JavaScript Closures explained

A gentle introduction to the topic of closures, key to understanding how JavaScript functions work

If you’ve ever written a function in JavaScript, you already made use of closures.

It’s a key topic to understand, which has implications on the things you can do.

When a function is run, it’s executed with the scope that was in place when it was defined, and not with the state that’s in place when it is executed.

The scope basically is the set of variables which are visible.

A function remembers its Lexical Scope, and it’s able to access variables that were defined in the parent scope.

In short, a function has an entire baggage of variables it can access.

Let me immediately give an example to clarify this.

const bark = dog => {
  const say = `${dog} barked!`
  ;(() => console.log(say))()
}

bark(`Roger`)

This logs to the console Roger barked!, as expected.

What if you want to return the action instead:

const prepareBark = dog => {
  const say = `${dog} barked!`
  return () => console.log(say)
}

const bark = prepareBark(`Roger`)

bark()

This snippet also logs to the console Roger barked!.

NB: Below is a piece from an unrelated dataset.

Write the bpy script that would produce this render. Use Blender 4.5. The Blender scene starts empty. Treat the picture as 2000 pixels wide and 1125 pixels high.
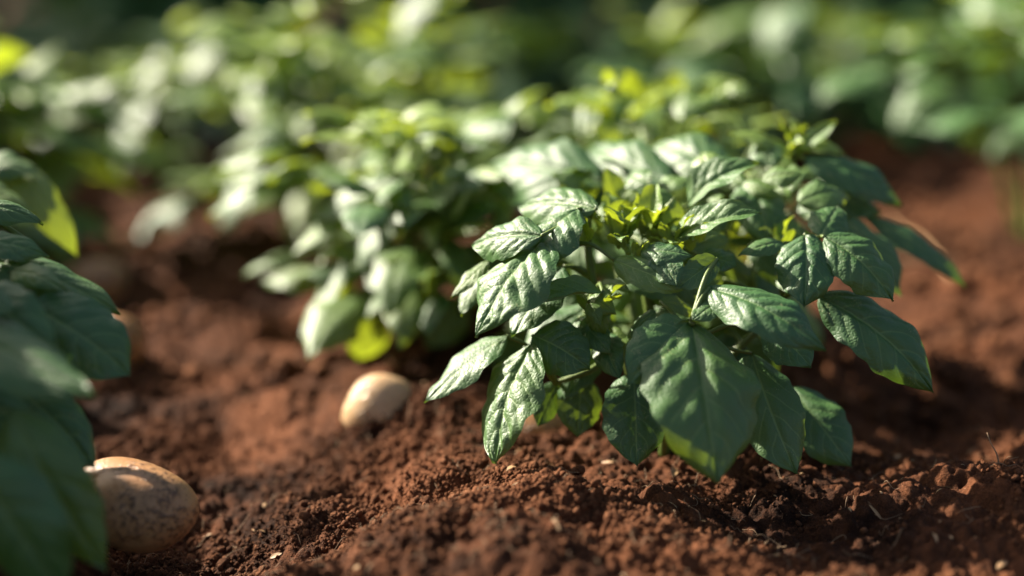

Let’s make one last example, which reuses prepareBark for two different dogs:

const prepareBark = dog => {
  const say = `${dog} barked!`
  return () => {
    console.log(say)
  }
}

const rogerBark = prepareBark(`Roger`)
const sydBark = prepareBark(`Syd`)

rogerBark()
sydBark()

This prints

Roger barked!
Syd barked!

As you can see, the state of the variable say is linked to the function that’s returned from prepareBark().

Also notice that we redefine a new say variable the second time we call prepareBark(), but that does not affect the state of the first prepareBark() scope.

This is how a closure works: the function that’s returned keeps the original state in its scope.